Michael Tilson Thomas celebrates his 22nd season as Music Director of the San Francisco Symphony during the orchestra's 2016-2017 season. He is currently the longest-tenured music director at any major American orchestra and has surpassed Pierre Monteux as the longest-tenured San Francisco Symphony Music Director. Maestro Tilson Thomas assumed his post as the orchestra's 11th Music Director in September 1995, consolidating a strong relationship that began two decades earlier with his San Francisco Symphony debut at age 29.

Michael Tilson Thomas and the San Francisco Symphony have been praised for innovative programming, enhancing the orchestral concert experience with multimedia and creative staging, showcasing the works of American composers, and attracting new audiences for orchestral music, both at home in Davies Symphony Hall and through the orchestra's extensive media projects. In the 2014-2015 season, he and the Symphony launched SoundBox, a new, experimental concert space and live music series backstage at Davies Symphony Hall that was received with capacity crowds and national critical acclaim. In 2012, Tilson Thomas and the San Francisco Symphony presented a landmark two-week American Mavericks festival, a celebration of America's maverick musical heritage of the 20th century; following the festival, Tilson Thomas and the Symphony toured nationally with the American Mavericks repertoire, including four concerts at Carnegie Hall.

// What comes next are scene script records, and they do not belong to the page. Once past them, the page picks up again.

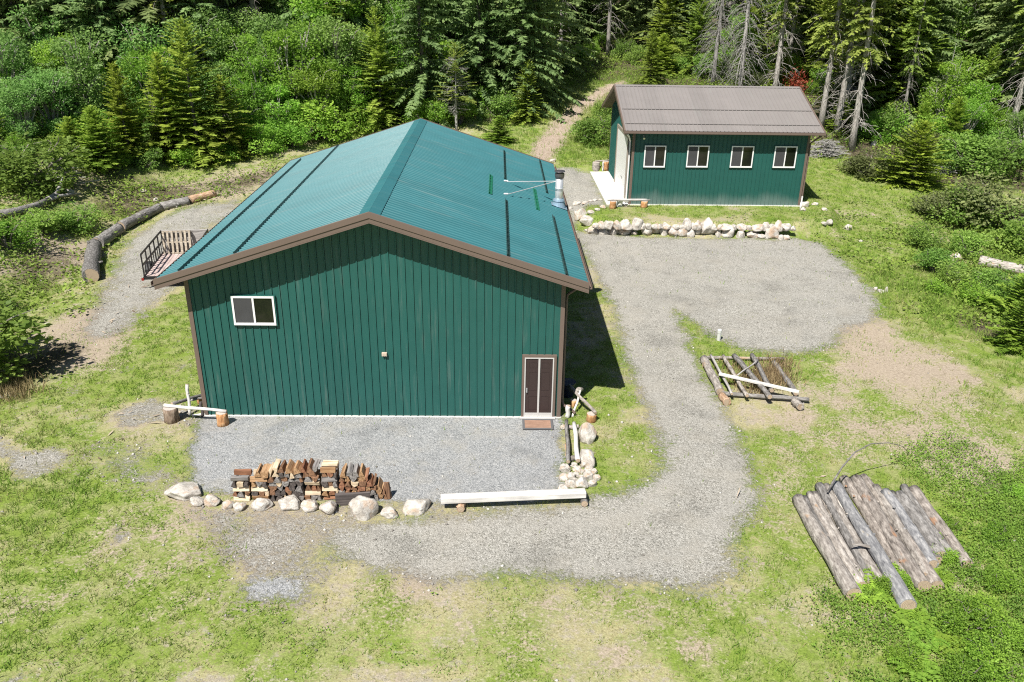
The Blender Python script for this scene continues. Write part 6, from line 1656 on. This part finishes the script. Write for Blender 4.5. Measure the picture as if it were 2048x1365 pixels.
# bark and stick litter
x, y, z, r = scatter(30000, -24, 36, -11, 40, 8)
g_, l_, b_, pd_, lt_, tk_ = fields(x, y)
k = r.random(len(x)) < (.22*smooth(.2, .7, b_)*(x < 0)+.06*smooth(.3, .7, lt_)+.05*blobs(x, y, [(1720, 1000, 2.5, 1)])); x, y, z = x[k], y[k], z[k]; n = len(x)
a = r.uniform(0, 6.283, n); D = unit(np.stack([np.cos(a), np.sin(a), r.normal(size=n)*.15], 1))
V = quads_from(np.stack([x, y, z+.03], 1), D, unit(np.cross(D, np.array([0, 0, 1.])+r.normal(size=(n, 3))*.4)), r.uniform(.1, .5, (n, 1)), r.uniform(.02, .07, (n, 1)))
tag(link('stick_litter', leaf_mesh('stick_litter', V, r.random(n), m_leaf('litter_sticks', (.12, .085, .06), (.46, .38, .29), 0, 0, 0))), kind='stuff')

# ------------------------------------------------------------------ light, sky, camera
SUN = Vector((-1.566, -2.594, 4.36)).normalized()
el = math.asin(SUN.z); az = math.atan2(SUN.x, SUN.y)
w = bpy.data.worlds.new('World'); SC.world = w; w.use_nodes = True
nt = w.node_tree; bg = nt.nodes['Background']
sky = nt.nodes.new('ShaderNodeTexSky'); sky.sky_type = 'NISHITA'; sky.sun_disc = False; sky.sun_elevation = el; sky.sun_rotation = az; sky.altitude = 900
nt.links.new(sky.outputs[0], bg.inputs[0]); bg.inputs[1].default_value = .05
L = bpy.data.lights.new('sun', 'SUN'); L.energy = 4.8; L.angle = R(.5); L.color = (1, .955, .88)
so = bpy.data.objects.new('sun', L); COL.objects.link(so); so.rotation_euler = SUN.to_track_quat('Z', 'Y').to_euler()
cam = bpy.data.cameras.new('camera'); cam.sensor_width = 36; cam.lens = 36*FPX/2048; cam.clip_end = 3000; cam.clip_start = .1
co = bpy.data.objects.new('camera', cam); COL.objects.link(co)
M = Matrix(((_r2[0], _u2[0], -_fw[0], CAM[0]), (_r2[1], _u2[1], -_fw[1], CAM[1]), (_r2[2], _u2[2], -_fw[2], CAM[2]), (0, 0, 0, 1)))
co.matrix_world = M; SC.camera = co
SC.view_settings.view_transform = 'Standard'; SC.view_settings.look = 'None'; SC.view_settings.gamma = 1; SC.view_settings.exposure = .70
SC.render.engine = 'CYCLES'; SC.cycles.max_bounces = 6; SC.cycles.diffuse_bounces = 2; SC.cycles.transparent_max_bounces = 4; SC.cycles.use_denoising = False; SC.cycles.filter_width = 1.15
SC.render.resolution_x = 1024; SC.render.resolution_y = 682
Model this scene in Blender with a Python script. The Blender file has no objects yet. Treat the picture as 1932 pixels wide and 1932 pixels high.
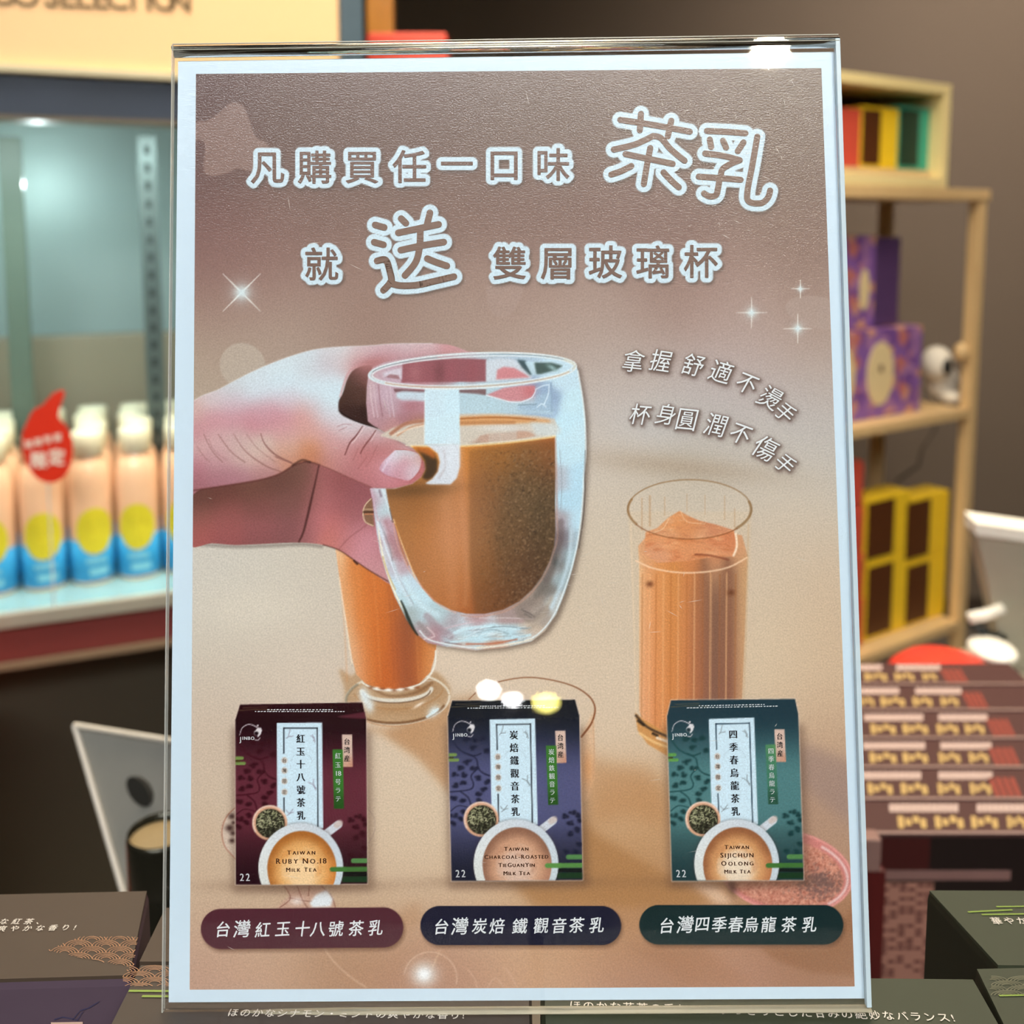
import bpy, bmesh, math, random
import numpy as np
from mathutils import Vector, Matrix

# ---------------------------------------------------------------- camera, world, lights, exposure
PITCH = math.radians(6.0); FOC = 1860.0; CX, CY = 966.0, 620.0; CAMZ = 1.45
CAM = Vector((0, 0, CAMZ))
sc = bpy.context.scene
col = sc.collection
cd = bpy.data.cameras.new('camera'); cam = bpy.data.objects.new('camera', cd); col.objects.link(cam)
cam.location = CAM; cam.rotation_euler = (math.pi / 2 - PITCH, 0, 0)
cd.sensor_width = 36; cd.sensor_fit = 'HORIZONTAL'; cd.lens = 36 * FOC / 1932; cd.shift_y = -(966 - CY) / 1932
cd.clip_start = .01; cd.clip_end = 50
cd.dof.use_dof = True; cd.dof.focus_distance = .3066; cd.dof.aperture_fstop = cd.lens / 3.3; cd.dof.aperture_blades = 0
sc.camera = cam
w = bpy.data.worlds.new('world'); sc.world = w; w.use_nodes = True
w.node_tree.nodes['Background'].inputs[0].default_value = (.9, .85, .75, 1)
w.node_tree.nodes['Background'].inputs[1].default_value = .25
sc.view_settings.view_transform = 'Standard'; sc.view_settings.look = 'None'
sc.view_settings.exposure = 0; sc.view_settings.gamma = 1; sc.view_settings.use_curve_mapping = False
sc.cycles.use_denoising = True
sc.cycles.max_bounces = 6; sc.cycles.diffuse_bounces = 3; sc.cycles.glossy_bounces = 3; sc.cycles.transmission_bounces = 6; sc.cycles.transparent_max_bounces = 12
sc.cycles.use_adaptive_sampling = True; sc.cycles.adaptive_threshold = .1; sc.cycles.adaptive_min_samples = 12
sc.cycles.sample_clamp_indirect = 8; sc.cycles.blur_glossy = .3
def light(name, kind, loc, power, color=(1, 1, 1), size=(1, 1), target=None, **k):
    d = bpy.data.lights.new(name, kind); d.energy = power; d.color = color
    if kind == 'AREA': d.shape = 'RECTANGLE'; d.size, d.size_y = size
    for a, b in k.items(): setattr(d, a, b)
    o = bpy.data.objects.new(name, d); col.objects.link(o); o.location = loc
    if target is not None: o.rotation_euler = (Vector(target) - Vector(loc)).to_track_quat('-Z', 'Y').to_euler()
    return o
light('ceiling_panel_light', 'AREA', (0, -1.07, 2.70), 27, (.965, .985, 1), (2.2, .4), (0, .28, 1.12), spread=1.7)
light('aisle_light', 'AREA', (.2, 1.3, 2.68), 42, (1, .86, .66), (2.4, .8), (.2, 1.7, 0), spread=2.0)
light('wall_wash_light', 'SPOT', (1.75, 1.9, 2.72), 250, (1, .86, .74), None, (1.75, 3.5, 2.0), spot_size=1.75, spot_blend=1, shadow_soft_size=.15)

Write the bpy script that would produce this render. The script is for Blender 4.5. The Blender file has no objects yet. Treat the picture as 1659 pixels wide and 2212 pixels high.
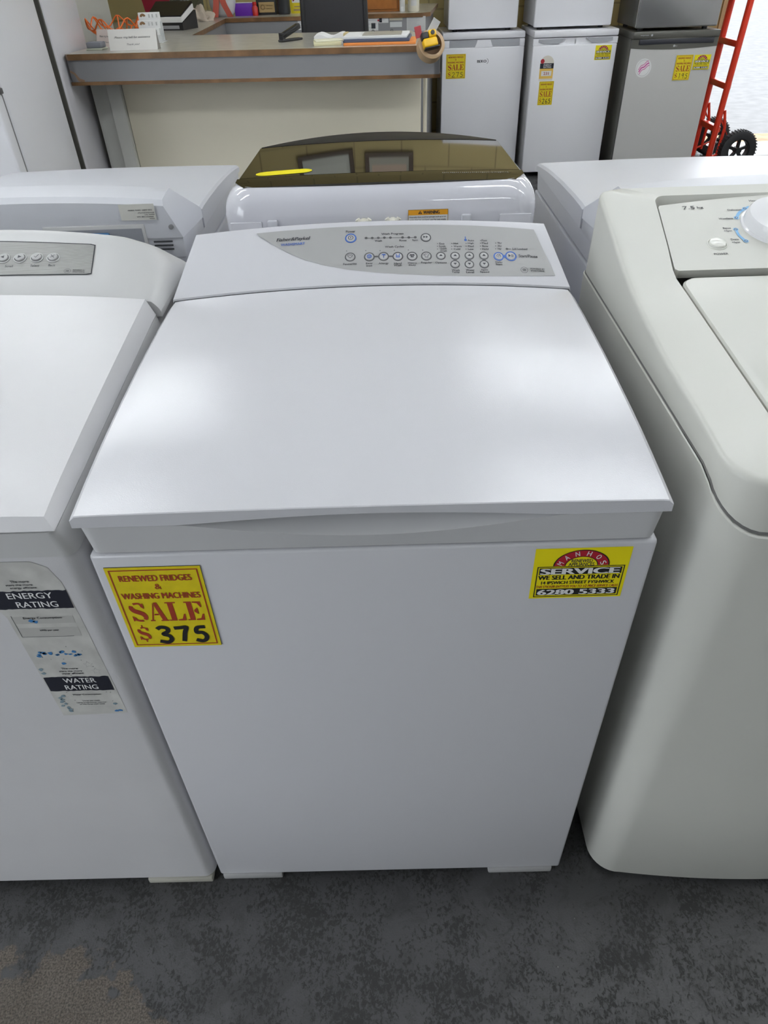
import bpy, bmesh, math, random
from mathutils import Vector, Matrix
from mathutils.geometry import tessellate_polygon
random.seed(7)
PI = math.pi
scn = bpy.context.scene
COL = scn.collection

# ---------------------------------------------------------------- camera
cam_d = bpy.data.cameras.new('camera'); cam = bpy.data.objects.new('camera', cam_d); COL.objects.link(cam)
yaw, pit, rol = 0.01303, 0.68801, -0.03695
fw = Vector((-math.sin(yaw)*math.cos(pit), math.cos(yaw)*math.cos(pit), -math.sin(pit)))
rt = Vector((math.cos(yaw), math.sin(yaw), 0)); up = rt.cross(fw)
r2 = math.cos(rol)*rt + math.sin(rol)*up; u2 = -math.sin(rol)*rt + math.cos(rol)*up
cm = Matrix((r2, u2, -fw)).transposed().to_4x4(); cm.translation = Vector((0.02058, -0.52776, 1.27206))
cam.matrix_world = cm
cam_d.sensor_fit = 'HORIZONTAL'; cam_d.sensor_width = 36.0; cam_d.lens = 1470/1659*36
cam_d.clip_start = 0.02; cam_d.clip_end = 200
scn.camera = cam

# ---------------------------------------------------------------- exposure, world, lights
scn.view_settings.view_transform = 'Standard'; scn.view_settings.look = 'None'
scn.view_settings.exposure = 0.0; scn.view_settings.gamma = 1.0
try: scn.view_settings.use_curve_mapping = False
except Exception: pass
w = bpy.data.worlds.new('world'); scn.world = w; w.use_nodes = True
bg = w.node_tree.nodes['Background']; bg.inputs[0].default_value = (0.89, 0.945, 1.0, 1); bg.inputs[1].default_value = 4.6
sd = bpy.data.lights.new('sun', 'SUN'); sd.energy = 2.0; sd.angle = 0.02; sd.color = (1, .96, .9)
so = bpy.data.objects.new('sun', sd); COL.objects.link(so)
so.rotation_euler = Vector((-0.75, -0.03, -1.0)).to_track_quat('-Z', 'Y').to_euler()
LIGHT_XY = [(-1.75, 2.9), (1.25, 3.1), (-1.75, 1.45), (1.15, 1.45), (1.0, -3.2), (2.6, 3.9), (2.6, 1.9), (-1.5, .1), (1.0, .1), (2.6, .1)]  # right column and row over the machines are unseen, added to brighten the back
TUBE = 40.0          # radiance of the fluorescent tubes
CEIL = 3.0
def portal(loc, sx, sy, d):
    ld = bpy.data.lights.new('daylight_portal', 'AREA'); ld.shape = 'RECTANGLE'; ld.size = sx; ld.size_y = sy; ld.cycles.is_portal = True
    lo = bpy.data.objects.new('daylight_portal', ld); COL.objects.link(lo); lo.location = loc; lo.rotation_euler = Vector(d).to_track_quat('-Z', 'Y').to_euler()
portal((2.88, 5.56, 1.25), .75, 2.5, (0, -1, 0)); portal((-2.56, -2.1, 1.325), 2.15, 3.0, (1, 0, 0))

# ---------------------------------------------------------------- materials
MATS = {}
def M(name, col, rough=0.4, metal=0.0, spec=0.5, bump=0.0, bscale=400.0, coat=0.0, var=0.0, vscale=6.0):
    if name in MATS: return MATS[name]
    m = bpy.data.materials.new(name); m.use_nodes = True; nt = m.node_tree; b = nt.nodes['Principled BSDF']
    b.inputs['Base Color'].default_value = (*col, 1); b.inputs['Roughness'].default_value = rough
    b.inputs['Metallic'].default_value = metal; b.inputs['Specular IOR Level'].default_value = spec
    b.inputs['Coat Weight'].default_value = coat; b.inputs['Coat Roughness'].default_value = 0.03
    if bump or var:
        tc = nt.nodes.new('ShaderNodeTexCoord')
    if bump:
        n = nt.nodes.new('ShaderNodeTexNoise'); n.inputs['Scale'].default_value = bscale; n.inputs['Detail'].default_value = 2
        nt.links.new(tc.outputs['Object'], n.inputs['Vector'])
        bp = nt.nodes.new('ShaderNodeBump'); bp.inputs['Strength'].default_value = bump; bp.inputs['Distance'].default_value = 0.001
        nt.links.new(n.outputs['Fac'], bp.inputs['Height']); nt.links.new(bp.outputs['Normal'], b.inputs['Normal'])
    if var:
        n = nt.nodes.new('ShaderNodeTexNoise'); n.inputs['Scale'].default_value = vscale; n.inputs['Detail'].default_value = 5
        nt.links.new(tc.outputs['Object'], n.inputs['Vector'])
        cr = nt.nodes.new('ShaderNodeValToRGB'); cr.color_ramp.elements[0].position = .3; cr.color_ramp.elements[1].position = .7
        cr.color_ramp.elements[0].color = (*[c*(1-var) for c in col], 1); cr.color_ramp.elements[1].color = (*[min(1, c*(1+var)) for c in col], 1)
        nt.links.new(n.outputs['Fac'], cr.inputs['Fac']); nt.links.new(cr.outputs['Color'], b.inputs['Base Color'])
    MATS[name] = m; return m

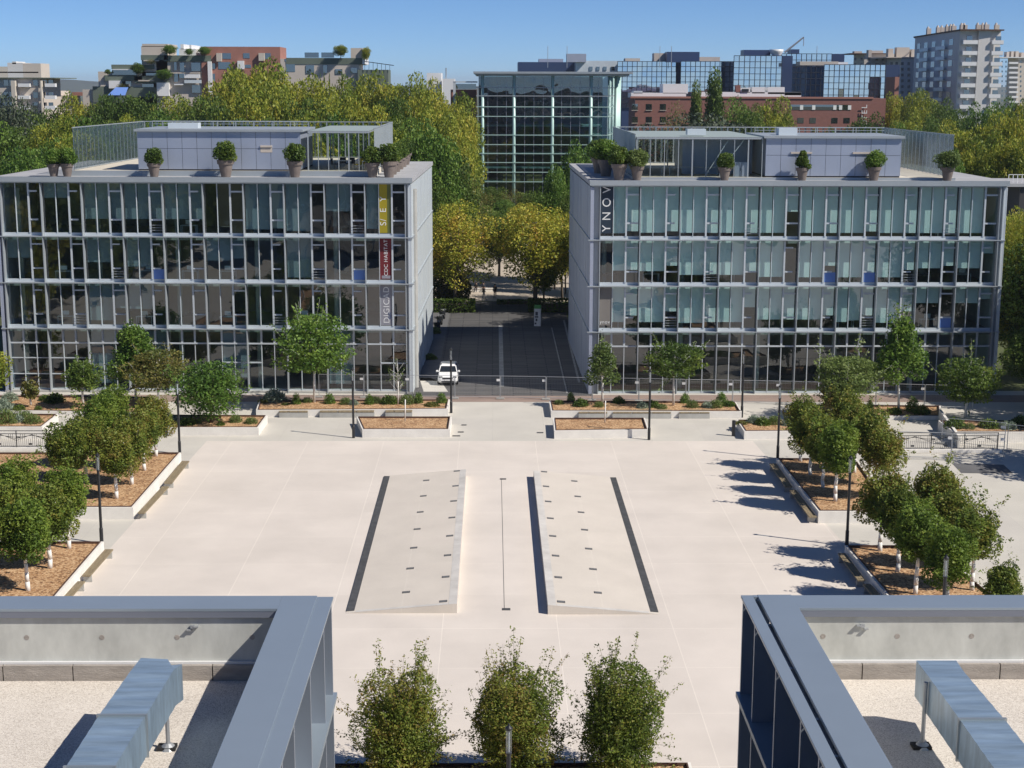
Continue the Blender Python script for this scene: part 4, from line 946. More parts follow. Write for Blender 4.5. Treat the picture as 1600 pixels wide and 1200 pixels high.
# ================================================================ temporary fences
def fence_proto():
    e = empty('temporary_fence'); b = MB(); r = .022
    for x in (-1.72,1.72): b.tube((x,0,.06),(x,0,2.0),r,n=6)
    b.tube((-1.72,0,2.0),(1.72,0,2.0),r,n=6); b.tube((-1.72,0,.2),(1.72,0,.2),r,n=6); b.build('frame', M['galv'], e)
    b = MB()
    for i in range(1,29): b.box(-1.72+i*.1186-.002,-1.72+i*.1186+.002,-.002,.002,.2,2.0)
    for z_ in (.6,1.0,1.4,1.8): b.box(-1.72,1.72,-.002,.002,z_-.002,z_+.002)
    b.build('wire_mesh', M['galv'], e)
    b = MB(); b.box(-2.05,-1.45,-.12,.12,-.0,.13); b.build('foot', M['conc_g'], e, bevel=.02)
    b = MB(); b.box(1.46,1.72,-.025,-.02,1.55,1.75); b.build('sign_plate', M['white'], e)
    index_children(e); return e
M['galv'] = mat('galvanised_tube', (0.42,0.44,0.46), 0.45, 0.5)
fp = fence_proto(); first = True; fcount = 0
def fence_run(a, b_, n, where):
    global first
    a = G(*a,0); b_ = G(*b_,0); d = b_-a; ang = math.atan2(d.y,d.x)
    for i in range(n):
        c = a + d*((i+.5)/n); e = fp if first else copy_tree(fp); first = False
        e.location = (c.x,c.y,0); e.rotation_euler = (0,0,ang + (0.02 if i%2 else -.015)); e.scale = (d.length/n/3.5,1,1)
        tag(e, 'wire mesh temporary fence panel %s' % (where[i]), 'fence panel', 'temporary fence panels')
fence_run((498,621),(853,624.5), 5, ['before the left office, beside the tall tree','before the left office, just left of the bare sapling','before the left office, at the bare sapling','between the office corner and the white car','just right of the white car across the alley'])
fence_run((853,625),(1218,632), 5, ['across the right half of the alley mouth','behind the slim yellow green tree','behind the dark tree in the right bed','before the right office, right of the dark tree','before the right office, by the lamp'])
fence_run((1218,632),(1520,640), 4, ['before the right office, first one right of the flower bed','before the right office, behind the olive layered tree','before the right office, behind the tall green tree','before the right office, in the shade at its corner'])
fence_run((1404,717),(1568,722), 2, ['in front of the right black railing, left one','in front of the right black railing, right one'])
fence_run((1470,694),(1570,702), 1, ['behind the right end of the black railing'])
fence_run((1572,705),(1680,716), 1, ['cut off by the right edge of the photo'])
# ================================================================ ornate railings on kerbs
def railing(u0, u1, v, label, zb=0.25):
    a = G(u0,v,0); b_ = G(u1,v,0); L_ = (b_-a).length; ang = math.atan2(b_.y-a.y, b_.x-a.x)
    e = empty('railing', (a.x,a.y,0), ang); tag(e, label, 'railing', 'black ornate railings')
    b = MB(); b.box(-.3,L_+.3,-.2,.2,-.0,zb); b.build('kerb', M['conc'], e, bevel=.02)
    b = MB()
    for z_ in (zb+.08, zb+1.0, zb+1.22): b.box(0,L_,-.022,.022,z_-.022,z_+.022)
    n = int(L_/1.9)
    for i in range(n+1):
        x = L_*i/n; b.box(x-.03,x+.03,-.03,.03,zb,zb+1.25)
    b.build('frame', M['black'], e)
    b = MB(); k = int(L_/.14)
    for i in range(k): 
        x = L_*(i+.5)/k; b.box(x-.011,x+.011,-.011,.011,zb+.08,zb+(1.0 if (i//3)%2 else .62))
    for i in range(n):
        x0 = L_*i/n; x1 = L_*(i+1)/n; xm = (x0+x1)/2
        for dz in (0,.12,.24): b.bar((x0,0,zb+.5+dz),(xm,0,zb+.95-dz*.3),.02,.025); b.bar((xm,0,zb+.95-dz*.3),(x1,0,zb+.5+dz),.02,.025)
        b.prism([(xm-.26,-.02),(xm,-.02),(xm,.02),(xm-.26,.02)], zb+.18, zb+.3); b.prism([(x0+.0,-.02),(x0+.26,-.02),(x0+.26,.02),(x0,.02)], zb+.7, zb+.8)
    b.build('bars', M['black'], e)
railing(-70, 75, 704, 'black ornate railing on a white kerb at the far left')
railing(1402, 1558, 707, 'black ornate railing on a white kerb at the right behind the temporary fence')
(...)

Tilson Thomas has also led the orchestra in internationally acclaimed explorations of the music of Mahler, Stravinsky, Prokofiev, Beethoven, Wagner, and Weill and semi-staged productions including Britten's Peter Grimes, Bartók's Duke Bluebeard's Castle, Debussy's Le martyre de Saint Sebastian, music from Grieg's Peer Gynt, Robin Holloway, and Alfred Schnittke; Rimsky-Korsakov's opera-ballet Mlada, and The Thomashefskys, celebrating his grandparents, Boris and Bessie Thomashefsky, who were pioneers of the American Yiddish theater.

The San Francisco Symphony is widely considered to be among the most artistically adventurous and innovative arts institutions in the U.S. The orchestra was established by a group of San Francisco citizens, music-lovers, and musicians in the wake of the 1906 earthquake and played its first concert on December 8, 1911. Almost immediately, it revitalized the city's cultural life. The San Francisco Symphony has grown in stature and acclaim under a succession of distinguished music directors: American composer Henry Hadley, Alfred Hertz (who led the American premieres of Parsifal, Salome, and Der Rosenkavalier at the Metropolitan Opera), Basil Cameron, Issay Dobrowen, the legendary Pierre Monteux (who introduced the world to Le Sacre du printemps and Petrushka), Enrique Jordá, Josef Krips, Seiji Ozawa, Edo de Waart, Herbert Blomstedt (now Conductor Laureate), and current Music Director Michael Tilson Thomas. The San Francisco Symphony presents more than 220 concerts annually and reaches an audience of nearly 600,000 in its home of Davies Symphony Hall, through its multifaceted education and community programs, and on national and international tours.